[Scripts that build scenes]
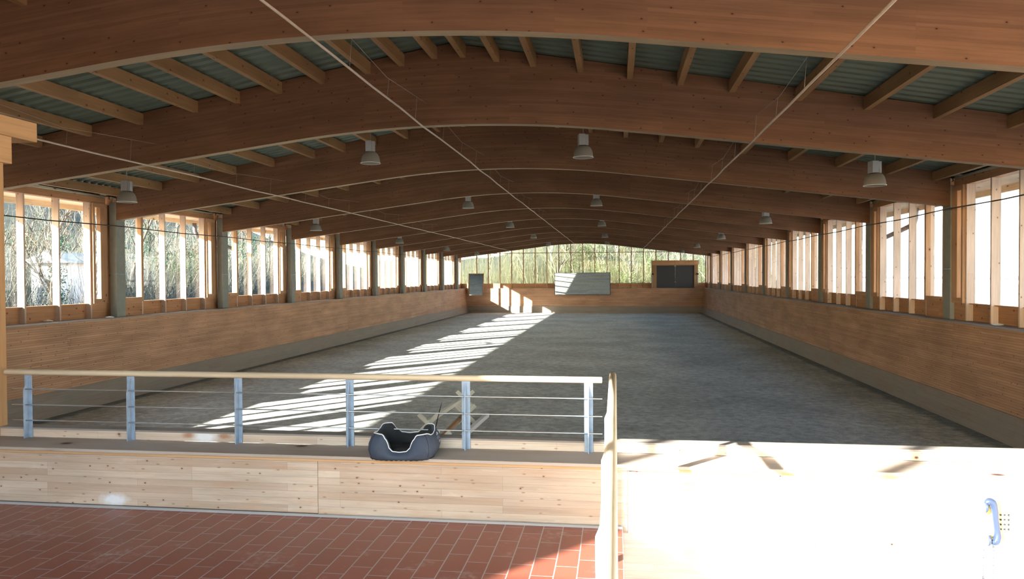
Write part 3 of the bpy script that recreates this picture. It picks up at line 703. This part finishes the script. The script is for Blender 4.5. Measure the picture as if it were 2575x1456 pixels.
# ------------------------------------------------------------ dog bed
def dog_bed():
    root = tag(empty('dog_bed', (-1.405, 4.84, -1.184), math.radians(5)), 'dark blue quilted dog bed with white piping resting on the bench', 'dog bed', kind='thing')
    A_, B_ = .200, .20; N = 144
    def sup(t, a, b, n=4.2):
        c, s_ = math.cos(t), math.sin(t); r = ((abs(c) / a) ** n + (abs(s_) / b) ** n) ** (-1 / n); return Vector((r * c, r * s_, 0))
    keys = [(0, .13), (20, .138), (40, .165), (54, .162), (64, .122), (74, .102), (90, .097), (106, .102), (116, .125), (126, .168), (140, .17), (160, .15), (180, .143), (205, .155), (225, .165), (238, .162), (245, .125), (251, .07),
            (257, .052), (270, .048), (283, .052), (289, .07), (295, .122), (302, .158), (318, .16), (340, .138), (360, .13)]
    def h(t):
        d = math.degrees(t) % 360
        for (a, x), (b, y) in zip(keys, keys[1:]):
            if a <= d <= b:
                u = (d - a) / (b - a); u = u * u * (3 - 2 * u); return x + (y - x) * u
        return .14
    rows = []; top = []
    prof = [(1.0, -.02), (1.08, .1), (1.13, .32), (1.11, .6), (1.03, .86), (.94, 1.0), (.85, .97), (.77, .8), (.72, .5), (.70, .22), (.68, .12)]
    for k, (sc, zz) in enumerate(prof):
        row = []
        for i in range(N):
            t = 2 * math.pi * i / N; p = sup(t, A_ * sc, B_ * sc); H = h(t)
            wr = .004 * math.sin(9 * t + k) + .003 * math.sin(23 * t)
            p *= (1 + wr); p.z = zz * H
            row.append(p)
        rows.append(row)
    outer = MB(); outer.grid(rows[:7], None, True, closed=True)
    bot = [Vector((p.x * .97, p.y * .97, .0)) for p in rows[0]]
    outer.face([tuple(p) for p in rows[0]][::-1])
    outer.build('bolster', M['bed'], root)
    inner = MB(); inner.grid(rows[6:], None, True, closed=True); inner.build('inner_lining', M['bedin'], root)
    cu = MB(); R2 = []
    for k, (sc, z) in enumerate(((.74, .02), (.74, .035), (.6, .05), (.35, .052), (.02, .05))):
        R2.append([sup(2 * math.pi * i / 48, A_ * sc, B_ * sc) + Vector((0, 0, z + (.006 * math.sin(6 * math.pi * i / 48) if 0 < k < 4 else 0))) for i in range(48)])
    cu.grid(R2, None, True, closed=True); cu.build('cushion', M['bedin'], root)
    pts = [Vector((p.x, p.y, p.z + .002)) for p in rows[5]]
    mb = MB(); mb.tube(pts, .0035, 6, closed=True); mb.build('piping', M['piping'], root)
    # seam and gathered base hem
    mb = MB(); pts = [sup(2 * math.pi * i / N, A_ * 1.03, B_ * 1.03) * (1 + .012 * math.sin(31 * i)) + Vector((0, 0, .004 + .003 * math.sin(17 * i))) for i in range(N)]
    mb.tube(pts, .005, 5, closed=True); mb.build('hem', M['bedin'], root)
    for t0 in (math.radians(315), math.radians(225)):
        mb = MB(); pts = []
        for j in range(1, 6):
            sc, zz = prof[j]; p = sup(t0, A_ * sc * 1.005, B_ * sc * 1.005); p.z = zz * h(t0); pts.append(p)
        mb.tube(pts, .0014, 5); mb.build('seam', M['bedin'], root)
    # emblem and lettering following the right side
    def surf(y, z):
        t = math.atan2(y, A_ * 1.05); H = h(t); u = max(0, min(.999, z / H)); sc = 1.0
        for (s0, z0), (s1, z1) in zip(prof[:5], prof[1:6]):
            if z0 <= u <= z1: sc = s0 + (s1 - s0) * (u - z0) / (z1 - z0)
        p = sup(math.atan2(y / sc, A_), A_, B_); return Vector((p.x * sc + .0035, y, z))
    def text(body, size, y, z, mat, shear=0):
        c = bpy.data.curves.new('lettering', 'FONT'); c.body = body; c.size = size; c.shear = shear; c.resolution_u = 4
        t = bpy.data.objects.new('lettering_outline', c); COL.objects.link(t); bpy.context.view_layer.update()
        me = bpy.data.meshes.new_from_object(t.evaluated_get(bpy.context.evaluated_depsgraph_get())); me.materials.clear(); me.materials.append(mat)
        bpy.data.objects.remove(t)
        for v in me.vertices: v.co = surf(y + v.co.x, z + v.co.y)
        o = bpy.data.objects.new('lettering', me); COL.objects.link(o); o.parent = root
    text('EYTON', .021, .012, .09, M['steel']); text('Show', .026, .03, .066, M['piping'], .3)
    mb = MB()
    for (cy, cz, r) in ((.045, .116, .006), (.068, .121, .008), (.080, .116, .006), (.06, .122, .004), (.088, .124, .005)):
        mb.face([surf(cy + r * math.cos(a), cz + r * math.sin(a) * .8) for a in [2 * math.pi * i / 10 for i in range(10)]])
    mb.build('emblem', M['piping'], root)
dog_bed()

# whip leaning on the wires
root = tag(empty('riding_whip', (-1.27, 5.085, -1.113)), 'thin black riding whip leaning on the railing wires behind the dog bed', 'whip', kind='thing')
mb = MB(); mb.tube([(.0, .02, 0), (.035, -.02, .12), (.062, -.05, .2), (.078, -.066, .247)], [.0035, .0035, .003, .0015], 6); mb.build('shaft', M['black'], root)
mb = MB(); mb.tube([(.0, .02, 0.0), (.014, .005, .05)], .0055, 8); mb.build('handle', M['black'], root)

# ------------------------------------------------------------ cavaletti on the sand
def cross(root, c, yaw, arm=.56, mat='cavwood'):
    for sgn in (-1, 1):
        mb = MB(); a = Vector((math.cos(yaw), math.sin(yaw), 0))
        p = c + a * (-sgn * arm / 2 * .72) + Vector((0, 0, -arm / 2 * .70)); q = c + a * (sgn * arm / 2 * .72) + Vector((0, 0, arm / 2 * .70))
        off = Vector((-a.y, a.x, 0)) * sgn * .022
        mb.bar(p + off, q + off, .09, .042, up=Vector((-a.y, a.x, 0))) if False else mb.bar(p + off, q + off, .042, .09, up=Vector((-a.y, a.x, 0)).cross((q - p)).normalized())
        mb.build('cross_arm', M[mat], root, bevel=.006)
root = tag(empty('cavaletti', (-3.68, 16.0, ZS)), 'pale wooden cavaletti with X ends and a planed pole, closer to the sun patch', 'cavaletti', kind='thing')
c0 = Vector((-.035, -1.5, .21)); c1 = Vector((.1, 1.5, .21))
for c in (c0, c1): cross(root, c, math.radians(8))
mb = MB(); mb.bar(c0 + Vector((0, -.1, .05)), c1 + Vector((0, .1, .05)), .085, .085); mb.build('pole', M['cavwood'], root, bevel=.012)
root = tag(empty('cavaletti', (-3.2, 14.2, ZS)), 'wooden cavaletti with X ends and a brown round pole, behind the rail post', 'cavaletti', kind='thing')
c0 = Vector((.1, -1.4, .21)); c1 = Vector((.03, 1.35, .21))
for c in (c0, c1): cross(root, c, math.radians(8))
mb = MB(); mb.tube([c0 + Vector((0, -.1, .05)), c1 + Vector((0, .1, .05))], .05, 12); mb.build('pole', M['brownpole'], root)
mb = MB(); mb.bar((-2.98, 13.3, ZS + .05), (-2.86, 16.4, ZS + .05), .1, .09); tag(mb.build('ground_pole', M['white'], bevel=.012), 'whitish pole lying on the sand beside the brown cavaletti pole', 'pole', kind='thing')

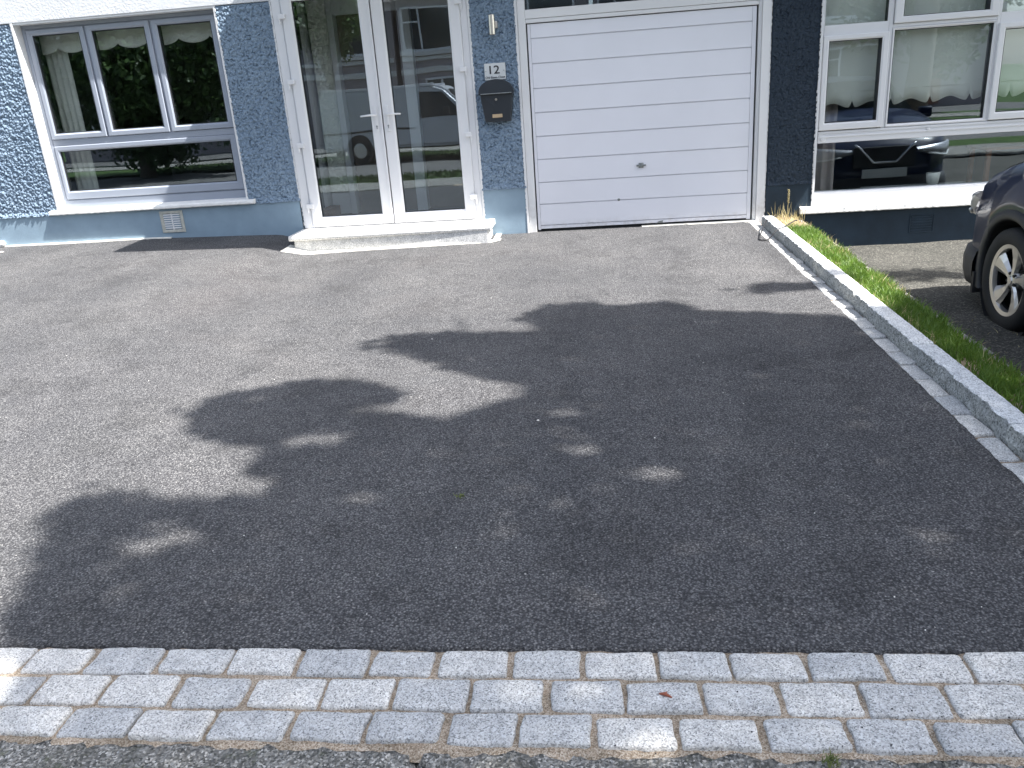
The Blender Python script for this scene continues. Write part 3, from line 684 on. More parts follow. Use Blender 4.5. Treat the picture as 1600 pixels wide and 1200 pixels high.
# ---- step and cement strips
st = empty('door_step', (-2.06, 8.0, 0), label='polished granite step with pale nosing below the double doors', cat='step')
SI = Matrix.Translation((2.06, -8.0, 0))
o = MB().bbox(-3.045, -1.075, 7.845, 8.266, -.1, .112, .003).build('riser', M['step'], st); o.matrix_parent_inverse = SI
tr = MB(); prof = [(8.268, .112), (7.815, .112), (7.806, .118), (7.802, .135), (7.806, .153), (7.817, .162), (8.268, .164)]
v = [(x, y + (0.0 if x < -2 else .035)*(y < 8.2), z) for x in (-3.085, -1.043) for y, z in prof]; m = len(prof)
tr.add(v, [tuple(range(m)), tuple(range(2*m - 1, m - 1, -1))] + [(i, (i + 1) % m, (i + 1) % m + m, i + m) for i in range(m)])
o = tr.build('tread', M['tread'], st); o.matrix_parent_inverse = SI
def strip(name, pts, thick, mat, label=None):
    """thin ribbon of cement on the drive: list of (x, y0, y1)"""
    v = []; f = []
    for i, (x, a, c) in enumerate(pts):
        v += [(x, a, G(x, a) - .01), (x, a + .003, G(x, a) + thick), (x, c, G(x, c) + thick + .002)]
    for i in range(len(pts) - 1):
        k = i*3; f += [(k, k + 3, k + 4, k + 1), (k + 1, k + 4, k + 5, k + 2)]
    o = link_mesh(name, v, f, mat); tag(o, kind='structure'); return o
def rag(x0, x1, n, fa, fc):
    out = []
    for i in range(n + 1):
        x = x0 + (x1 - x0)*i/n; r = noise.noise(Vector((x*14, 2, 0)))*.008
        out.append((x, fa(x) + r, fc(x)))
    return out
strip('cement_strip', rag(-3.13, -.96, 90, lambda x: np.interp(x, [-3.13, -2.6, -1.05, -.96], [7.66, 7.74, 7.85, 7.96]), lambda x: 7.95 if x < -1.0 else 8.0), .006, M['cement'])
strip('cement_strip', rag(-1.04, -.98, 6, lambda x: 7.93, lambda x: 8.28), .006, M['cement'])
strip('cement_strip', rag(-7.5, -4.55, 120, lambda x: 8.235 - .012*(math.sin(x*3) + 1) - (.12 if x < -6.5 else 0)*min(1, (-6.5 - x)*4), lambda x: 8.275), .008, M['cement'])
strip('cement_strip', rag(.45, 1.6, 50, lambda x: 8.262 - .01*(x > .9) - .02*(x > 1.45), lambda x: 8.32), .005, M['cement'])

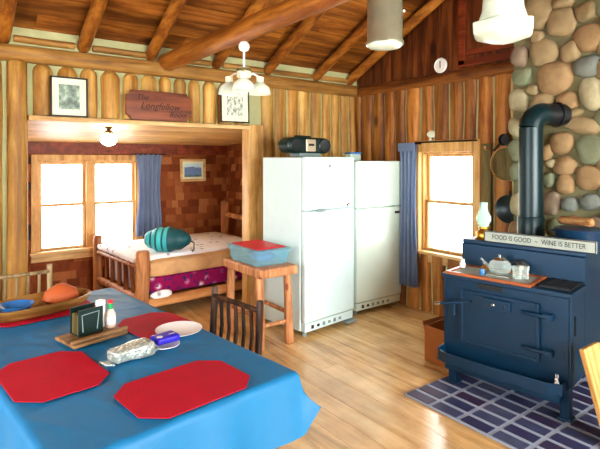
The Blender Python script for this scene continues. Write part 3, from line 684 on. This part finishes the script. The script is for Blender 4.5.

## Task details
Pull out all lines from the entries above in which the word "part" appears.

## Completed exercise
Write part 3 of the bpy script that recreates this picture. It picks up at line 703. This part finishes the script. The script is for Blender 4.5. Measure the picture as if it were 2575x1456 pixels.
The Blender Python script for this scene continues. Write part 3, from line 684 on. More parts follow. Use Blender 4.5. Treat the picture as 1600 pixels wide and 1200 pixels high.
The Blender Python script for this scene continues. Write part 3, from line 684 on. This part finishes the script. The script is for Blender 4.5.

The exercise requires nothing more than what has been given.